By Sarah L, Staff Writer for Hope for Israel

The holiday of Shavuot, the culmination of the period known as the Counting of the Omer, is here! This is the holiday at which Israel received both the Torah and the Holy Spirit, and many connect it to traditions such as reading the Ten Commandments or eating dairy foods. A lesser-known Shavuot tradition is that of reading the Book of Ruth.

It is a familiar story – the young foreign woman who refuses to leave her mother-in-law and returns with her to the Land of Israel. There, she gleans grain from the barley field of an unknown kinsman, Boaz, who ultimately redeems her and her mother-in-law through marriage. Boaz and Ruth became the great-grandparents of Israel’s most famous king, David, and ultimately the ancestors of Messiah Yeshua.

There is one obvious link between the Book of Ruth and the harvest holiday of Shavuot: Ruth and her mother-in-law, Naomi, returned to the Land of Israel during the barley harvest. Barley was one of the main spring crops in ancient Israel and was harvested beginning around the time of the Passover. (It is probable that the first fruits offering presented at Passover would have been barley.) Therefore, most likely, Ruth’s entire story occurred during the weeks between Passover and Shavuot, known as the Counting of the Omer.

On a deeper level, Ruth’s individual journey is analogous to that of the nation of Israel. There is a parallel between Israel and Ruth, and between her redemption and that of Israel. At the Passover, Israel left slavery in Egypt, journeying through the desert to reach Mt. Sinai at Shavuot, the consummation of their covenant with God. Around the time of Passover, Ruth left Moav, a country typically alienated from Israel, and journeyed to join the people of Israel. Ruth’s covenant marriage to Boaz probably also occurred around the time of Shavuot. However, in contrast to Israel, Ruth showed loyalty and steadfastness of purpose to the end of her story.

At the beginning of Ruth’s story, she refuses to leave Naomi, even though her chances of regaining prosperity would probably have been much better staying in her own country, Moav, and remarrying there. Her choice to stay with Naomi was entirely unselfish. Ruth 1:16 (TLV) says, “Where you go, I will go, and where you stay, I will stay. Your people will be my people, and your God my God.”
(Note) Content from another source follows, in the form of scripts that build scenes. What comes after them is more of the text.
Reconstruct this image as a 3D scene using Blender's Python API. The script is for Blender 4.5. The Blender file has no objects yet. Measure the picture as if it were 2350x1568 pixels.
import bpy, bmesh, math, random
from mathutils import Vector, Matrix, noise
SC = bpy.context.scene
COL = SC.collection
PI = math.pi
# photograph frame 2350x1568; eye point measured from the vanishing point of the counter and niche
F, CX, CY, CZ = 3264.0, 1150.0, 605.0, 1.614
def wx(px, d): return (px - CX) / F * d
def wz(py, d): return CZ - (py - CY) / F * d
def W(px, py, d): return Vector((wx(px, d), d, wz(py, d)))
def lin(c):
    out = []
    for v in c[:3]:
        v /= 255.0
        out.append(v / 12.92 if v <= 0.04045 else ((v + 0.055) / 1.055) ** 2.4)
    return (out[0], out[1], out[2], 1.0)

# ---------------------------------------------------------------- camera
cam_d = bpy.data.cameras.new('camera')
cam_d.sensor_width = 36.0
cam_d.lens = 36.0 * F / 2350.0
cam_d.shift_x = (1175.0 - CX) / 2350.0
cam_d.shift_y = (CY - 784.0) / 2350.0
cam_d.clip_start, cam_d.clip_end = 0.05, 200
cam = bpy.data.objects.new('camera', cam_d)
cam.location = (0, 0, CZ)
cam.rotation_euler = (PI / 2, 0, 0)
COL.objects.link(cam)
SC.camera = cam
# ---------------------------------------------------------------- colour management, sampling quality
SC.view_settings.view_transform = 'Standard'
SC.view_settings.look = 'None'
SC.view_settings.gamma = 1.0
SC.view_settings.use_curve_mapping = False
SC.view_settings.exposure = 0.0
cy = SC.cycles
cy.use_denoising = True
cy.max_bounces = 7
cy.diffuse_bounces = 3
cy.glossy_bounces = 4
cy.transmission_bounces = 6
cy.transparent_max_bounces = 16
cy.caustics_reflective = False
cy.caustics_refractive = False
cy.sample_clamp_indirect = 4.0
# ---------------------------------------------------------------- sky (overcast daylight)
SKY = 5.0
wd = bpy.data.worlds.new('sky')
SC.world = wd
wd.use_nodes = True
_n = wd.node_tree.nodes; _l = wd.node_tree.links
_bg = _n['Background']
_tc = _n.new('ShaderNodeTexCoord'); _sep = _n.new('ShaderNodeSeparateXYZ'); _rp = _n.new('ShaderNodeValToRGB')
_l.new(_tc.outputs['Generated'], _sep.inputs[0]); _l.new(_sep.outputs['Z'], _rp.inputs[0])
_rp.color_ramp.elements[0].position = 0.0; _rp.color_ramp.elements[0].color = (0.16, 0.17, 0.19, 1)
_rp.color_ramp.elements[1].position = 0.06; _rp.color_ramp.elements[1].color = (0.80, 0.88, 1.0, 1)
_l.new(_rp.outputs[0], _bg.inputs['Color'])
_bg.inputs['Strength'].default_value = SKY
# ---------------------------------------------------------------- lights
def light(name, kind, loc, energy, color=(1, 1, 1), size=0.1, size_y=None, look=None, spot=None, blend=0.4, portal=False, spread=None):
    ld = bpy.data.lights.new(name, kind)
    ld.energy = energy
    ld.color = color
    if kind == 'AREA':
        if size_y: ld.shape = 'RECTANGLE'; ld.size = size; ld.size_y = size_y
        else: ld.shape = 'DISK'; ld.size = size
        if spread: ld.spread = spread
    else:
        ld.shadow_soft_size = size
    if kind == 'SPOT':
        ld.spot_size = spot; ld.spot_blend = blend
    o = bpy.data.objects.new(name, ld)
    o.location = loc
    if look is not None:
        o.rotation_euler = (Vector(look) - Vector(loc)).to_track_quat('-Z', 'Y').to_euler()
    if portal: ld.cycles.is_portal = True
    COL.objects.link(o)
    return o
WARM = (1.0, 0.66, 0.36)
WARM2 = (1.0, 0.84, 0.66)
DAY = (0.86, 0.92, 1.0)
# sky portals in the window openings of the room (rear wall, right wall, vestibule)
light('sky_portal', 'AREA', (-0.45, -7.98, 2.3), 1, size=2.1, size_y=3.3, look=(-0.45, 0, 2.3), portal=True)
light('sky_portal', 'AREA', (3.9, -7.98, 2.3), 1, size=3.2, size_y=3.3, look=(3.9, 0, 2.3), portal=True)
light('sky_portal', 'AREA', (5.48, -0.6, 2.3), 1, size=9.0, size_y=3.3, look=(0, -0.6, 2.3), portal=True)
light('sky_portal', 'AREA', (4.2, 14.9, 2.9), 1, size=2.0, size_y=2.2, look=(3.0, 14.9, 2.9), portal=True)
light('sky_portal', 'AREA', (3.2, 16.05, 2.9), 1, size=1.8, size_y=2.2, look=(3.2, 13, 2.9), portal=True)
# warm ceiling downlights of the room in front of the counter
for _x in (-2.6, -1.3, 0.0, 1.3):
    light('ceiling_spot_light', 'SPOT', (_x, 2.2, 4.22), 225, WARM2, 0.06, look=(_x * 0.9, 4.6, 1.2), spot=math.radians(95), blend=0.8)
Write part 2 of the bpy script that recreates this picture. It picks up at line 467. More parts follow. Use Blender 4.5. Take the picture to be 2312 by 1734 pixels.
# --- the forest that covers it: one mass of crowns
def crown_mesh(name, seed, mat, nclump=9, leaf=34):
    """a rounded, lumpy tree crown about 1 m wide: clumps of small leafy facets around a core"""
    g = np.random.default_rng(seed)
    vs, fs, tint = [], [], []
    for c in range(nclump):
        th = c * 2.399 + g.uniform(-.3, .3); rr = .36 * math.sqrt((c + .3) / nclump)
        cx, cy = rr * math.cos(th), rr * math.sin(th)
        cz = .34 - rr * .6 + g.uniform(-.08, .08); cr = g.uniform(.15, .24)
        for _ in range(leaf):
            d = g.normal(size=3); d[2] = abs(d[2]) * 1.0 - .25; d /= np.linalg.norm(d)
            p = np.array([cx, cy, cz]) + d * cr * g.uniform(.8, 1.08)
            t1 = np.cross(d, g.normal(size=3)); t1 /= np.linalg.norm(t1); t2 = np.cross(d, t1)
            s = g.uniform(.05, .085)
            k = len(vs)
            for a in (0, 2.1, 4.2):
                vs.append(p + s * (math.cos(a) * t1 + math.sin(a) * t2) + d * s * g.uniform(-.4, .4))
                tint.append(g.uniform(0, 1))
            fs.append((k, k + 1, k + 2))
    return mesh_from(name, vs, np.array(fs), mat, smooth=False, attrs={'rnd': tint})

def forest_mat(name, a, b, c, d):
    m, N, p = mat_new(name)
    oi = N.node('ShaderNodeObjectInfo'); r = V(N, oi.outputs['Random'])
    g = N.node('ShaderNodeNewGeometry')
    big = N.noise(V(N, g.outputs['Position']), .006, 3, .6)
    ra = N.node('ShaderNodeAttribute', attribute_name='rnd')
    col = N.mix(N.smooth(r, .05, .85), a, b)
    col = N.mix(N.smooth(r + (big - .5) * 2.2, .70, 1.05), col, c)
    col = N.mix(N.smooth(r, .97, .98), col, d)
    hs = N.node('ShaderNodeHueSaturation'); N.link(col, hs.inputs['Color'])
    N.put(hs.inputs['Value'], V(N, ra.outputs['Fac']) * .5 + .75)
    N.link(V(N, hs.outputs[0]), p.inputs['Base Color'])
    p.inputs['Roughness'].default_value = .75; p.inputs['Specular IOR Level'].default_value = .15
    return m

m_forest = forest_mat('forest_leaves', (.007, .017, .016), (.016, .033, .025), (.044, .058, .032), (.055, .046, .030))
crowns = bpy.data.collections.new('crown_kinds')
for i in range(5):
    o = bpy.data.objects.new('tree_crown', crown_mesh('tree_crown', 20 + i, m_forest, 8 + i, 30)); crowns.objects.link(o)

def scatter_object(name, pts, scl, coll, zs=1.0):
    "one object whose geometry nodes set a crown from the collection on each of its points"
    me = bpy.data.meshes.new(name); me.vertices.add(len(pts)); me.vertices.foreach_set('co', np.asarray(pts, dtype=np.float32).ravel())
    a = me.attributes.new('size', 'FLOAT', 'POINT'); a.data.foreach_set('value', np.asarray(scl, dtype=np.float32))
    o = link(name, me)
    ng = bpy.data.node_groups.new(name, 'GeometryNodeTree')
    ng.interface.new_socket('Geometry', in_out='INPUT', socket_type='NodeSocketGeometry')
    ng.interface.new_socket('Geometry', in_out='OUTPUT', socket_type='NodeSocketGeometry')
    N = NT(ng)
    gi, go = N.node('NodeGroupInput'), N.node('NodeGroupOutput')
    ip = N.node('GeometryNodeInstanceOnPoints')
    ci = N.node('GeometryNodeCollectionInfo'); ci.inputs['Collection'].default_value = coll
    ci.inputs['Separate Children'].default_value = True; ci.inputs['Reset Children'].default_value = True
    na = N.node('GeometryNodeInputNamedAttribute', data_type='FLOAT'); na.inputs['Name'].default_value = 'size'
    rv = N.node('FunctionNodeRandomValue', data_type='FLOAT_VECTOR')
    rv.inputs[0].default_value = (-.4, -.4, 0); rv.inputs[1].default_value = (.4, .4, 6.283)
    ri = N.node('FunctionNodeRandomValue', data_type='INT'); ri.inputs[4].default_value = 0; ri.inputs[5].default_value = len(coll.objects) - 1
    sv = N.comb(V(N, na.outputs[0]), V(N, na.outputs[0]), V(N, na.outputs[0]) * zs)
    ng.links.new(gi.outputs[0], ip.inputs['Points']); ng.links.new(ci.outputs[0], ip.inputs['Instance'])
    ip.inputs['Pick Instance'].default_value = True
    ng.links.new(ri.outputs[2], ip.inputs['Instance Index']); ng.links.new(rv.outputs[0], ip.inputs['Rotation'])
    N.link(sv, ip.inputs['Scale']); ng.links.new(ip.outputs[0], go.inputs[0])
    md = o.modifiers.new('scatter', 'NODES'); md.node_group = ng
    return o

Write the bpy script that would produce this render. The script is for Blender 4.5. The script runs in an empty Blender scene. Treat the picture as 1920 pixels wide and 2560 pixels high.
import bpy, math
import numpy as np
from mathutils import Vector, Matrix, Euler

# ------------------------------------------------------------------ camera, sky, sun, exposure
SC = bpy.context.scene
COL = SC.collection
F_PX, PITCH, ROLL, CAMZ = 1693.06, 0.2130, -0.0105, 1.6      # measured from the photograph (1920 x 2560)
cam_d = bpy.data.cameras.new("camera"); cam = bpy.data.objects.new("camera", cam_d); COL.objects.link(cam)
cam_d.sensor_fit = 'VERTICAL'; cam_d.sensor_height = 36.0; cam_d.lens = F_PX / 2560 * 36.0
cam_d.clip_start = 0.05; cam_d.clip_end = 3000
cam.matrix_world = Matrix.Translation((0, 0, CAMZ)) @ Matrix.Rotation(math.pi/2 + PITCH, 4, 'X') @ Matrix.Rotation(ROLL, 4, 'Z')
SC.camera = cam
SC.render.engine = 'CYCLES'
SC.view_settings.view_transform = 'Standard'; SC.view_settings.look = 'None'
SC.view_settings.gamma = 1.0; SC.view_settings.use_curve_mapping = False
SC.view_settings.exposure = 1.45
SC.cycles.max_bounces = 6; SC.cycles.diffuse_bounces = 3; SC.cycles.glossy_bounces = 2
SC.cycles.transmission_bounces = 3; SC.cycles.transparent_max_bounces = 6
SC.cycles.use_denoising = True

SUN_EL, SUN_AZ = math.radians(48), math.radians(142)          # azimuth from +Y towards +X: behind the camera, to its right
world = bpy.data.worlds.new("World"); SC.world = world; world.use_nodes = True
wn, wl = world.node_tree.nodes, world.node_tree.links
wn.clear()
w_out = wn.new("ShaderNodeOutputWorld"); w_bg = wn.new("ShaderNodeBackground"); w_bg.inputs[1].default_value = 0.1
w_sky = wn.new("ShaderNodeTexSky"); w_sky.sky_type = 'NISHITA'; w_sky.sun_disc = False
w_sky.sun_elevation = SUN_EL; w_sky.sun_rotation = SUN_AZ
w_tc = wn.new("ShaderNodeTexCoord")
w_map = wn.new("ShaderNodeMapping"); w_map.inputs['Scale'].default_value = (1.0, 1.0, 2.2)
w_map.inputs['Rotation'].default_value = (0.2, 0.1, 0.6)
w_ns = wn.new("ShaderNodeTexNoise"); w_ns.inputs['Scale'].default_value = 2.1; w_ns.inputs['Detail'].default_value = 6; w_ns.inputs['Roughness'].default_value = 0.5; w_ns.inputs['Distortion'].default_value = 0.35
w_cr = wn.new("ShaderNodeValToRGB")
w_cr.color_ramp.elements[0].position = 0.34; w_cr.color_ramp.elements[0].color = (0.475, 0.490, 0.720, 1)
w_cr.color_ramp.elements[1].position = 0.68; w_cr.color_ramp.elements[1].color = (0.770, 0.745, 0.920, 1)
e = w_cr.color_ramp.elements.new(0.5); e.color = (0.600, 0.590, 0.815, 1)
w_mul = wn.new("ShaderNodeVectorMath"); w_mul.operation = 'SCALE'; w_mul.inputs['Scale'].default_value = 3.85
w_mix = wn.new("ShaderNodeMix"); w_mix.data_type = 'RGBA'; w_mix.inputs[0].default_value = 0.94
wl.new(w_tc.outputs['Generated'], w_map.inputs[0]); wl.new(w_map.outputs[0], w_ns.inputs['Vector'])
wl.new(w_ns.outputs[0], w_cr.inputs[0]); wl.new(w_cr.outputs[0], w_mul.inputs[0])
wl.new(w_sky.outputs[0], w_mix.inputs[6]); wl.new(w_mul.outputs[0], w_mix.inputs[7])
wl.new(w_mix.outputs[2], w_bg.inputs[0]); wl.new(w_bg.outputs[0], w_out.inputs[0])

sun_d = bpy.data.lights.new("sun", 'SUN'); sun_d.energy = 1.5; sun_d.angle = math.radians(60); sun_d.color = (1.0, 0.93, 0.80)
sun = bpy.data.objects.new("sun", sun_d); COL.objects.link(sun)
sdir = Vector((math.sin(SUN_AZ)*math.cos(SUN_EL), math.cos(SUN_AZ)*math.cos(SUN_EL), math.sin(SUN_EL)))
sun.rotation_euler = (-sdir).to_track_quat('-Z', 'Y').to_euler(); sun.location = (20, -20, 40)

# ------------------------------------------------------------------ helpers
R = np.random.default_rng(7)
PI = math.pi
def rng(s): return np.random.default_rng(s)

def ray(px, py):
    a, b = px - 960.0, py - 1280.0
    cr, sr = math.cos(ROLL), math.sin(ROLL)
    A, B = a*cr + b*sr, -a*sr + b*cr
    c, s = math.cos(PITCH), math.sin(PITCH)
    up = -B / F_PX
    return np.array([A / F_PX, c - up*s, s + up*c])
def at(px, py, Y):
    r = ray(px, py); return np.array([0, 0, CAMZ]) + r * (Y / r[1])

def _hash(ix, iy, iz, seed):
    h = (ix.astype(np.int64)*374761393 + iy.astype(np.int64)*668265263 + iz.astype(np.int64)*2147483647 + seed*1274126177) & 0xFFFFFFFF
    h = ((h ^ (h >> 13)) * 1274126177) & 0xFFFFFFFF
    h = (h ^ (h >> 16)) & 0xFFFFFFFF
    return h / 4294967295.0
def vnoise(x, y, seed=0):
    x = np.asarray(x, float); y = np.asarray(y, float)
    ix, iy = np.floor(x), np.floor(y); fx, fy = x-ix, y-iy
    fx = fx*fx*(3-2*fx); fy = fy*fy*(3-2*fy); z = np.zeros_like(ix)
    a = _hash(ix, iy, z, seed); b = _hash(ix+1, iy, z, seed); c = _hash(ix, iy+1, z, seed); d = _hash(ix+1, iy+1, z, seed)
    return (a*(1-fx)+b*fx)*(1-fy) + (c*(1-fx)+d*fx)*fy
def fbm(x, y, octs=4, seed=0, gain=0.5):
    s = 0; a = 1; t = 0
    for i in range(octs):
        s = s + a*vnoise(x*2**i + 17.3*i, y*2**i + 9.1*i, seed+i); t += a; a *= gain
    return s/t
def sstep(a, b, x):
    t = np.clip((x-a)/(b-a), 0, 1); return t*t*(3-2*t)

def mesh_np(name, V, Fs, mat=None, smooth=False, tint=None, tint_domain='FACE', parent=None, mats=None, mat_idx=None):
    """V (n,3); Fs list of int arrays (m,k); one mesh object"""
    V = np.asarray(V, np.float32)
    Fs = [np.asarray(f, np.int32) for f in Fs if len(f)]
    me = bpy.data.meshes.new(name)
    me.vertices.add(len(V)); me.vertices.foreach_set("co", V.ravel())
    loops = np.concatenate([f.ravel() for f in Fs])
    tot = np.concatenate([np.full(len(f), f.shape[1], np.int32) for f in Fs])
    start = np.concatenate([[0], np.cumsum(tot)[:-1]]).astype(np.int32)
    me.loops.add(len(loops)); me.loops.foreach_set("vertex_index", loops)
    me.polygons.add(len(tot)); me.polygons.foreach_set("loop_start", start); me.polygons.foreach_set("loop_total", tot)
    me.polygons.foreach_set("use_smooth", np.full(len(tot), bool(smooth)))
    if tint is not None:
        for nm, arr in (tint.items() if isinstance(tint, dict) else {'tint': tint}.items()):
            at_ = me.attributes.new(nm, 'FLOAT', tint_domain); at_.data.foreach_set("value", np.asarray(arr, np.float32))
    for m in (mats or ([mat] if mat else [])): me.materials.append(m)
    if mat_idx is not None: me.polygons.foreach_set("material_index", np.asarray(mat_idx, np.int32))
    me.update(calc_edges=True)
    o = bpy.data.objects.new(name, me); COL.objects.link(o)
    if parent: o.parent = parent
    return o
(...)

This famous quote is also considered a sort of “statement of faith” from a Gentile who embraced the God of Israel and His precepts. Traditional Judaism connects Ruth to Shavuot for this reason: at Mt. Sinai, all Israel were newcomers, hearing the Torah for the first time. Similarly, although Ruth was not born into Israel, she accepted God with all her heart; therefore, when remembering the giving of the Torah on Shavuot, all Israel should strive to embrace it as fully as Ruth did. Ruth’s words also emphasize the importance, not only of loyalty to the God of Israel, but also to the people of Israel.

An additional layer of meaning lies in this traditional interpretation for believers. Ruth was a Gentile follower of the God of Israel. In her day, this was relatively rare. However, hundreds of years later, at a Shavuot celebration in Jerusalem, where thousands of Jews from all over the world were gathered, the Holy Spirit descended on the disciples of Yeshua. Although on this day only Jewish people were present, the event opened the door to the centurion Cornelius’ immersion and the beginning of the period in which Gentile believers were grafted into Israel’s purpose, as Ruth was, in serving God.

God is not done with Israel. While on the surface the book of Ruth does not appear to be connected to the holiday of Shavuot, a wealth of beautiful symbolism is waiting to be discovered. Perhaps the most beautiful parallel between Ruth and the people of Israel is yet to come. God says, through the prophet Hoshea,

So then, I Myself will entice her [Israel], I will bring her into the wilderness and speak to her heart. I will give her back her vineyards from there and make the valley of Achor a door of hope. She will respond there – as in the days of her youth, as in the day she came up out of the land of Egypt. In that day – it is a declaration of the Lord – you will proclaim “my husband” and never again call Me, “my master.” (Hoshea 2:16-18, TLV)

In the last days, just as Boaz redeemed Ruth, Messiah Yeshua will return to redeem His people Israel and take His place as Israel’s “husband” and King. In that day of final and national revelation and redemption, “yihieh Adonai echad u’shmo echad!” (The Lord will be One and His Name One!)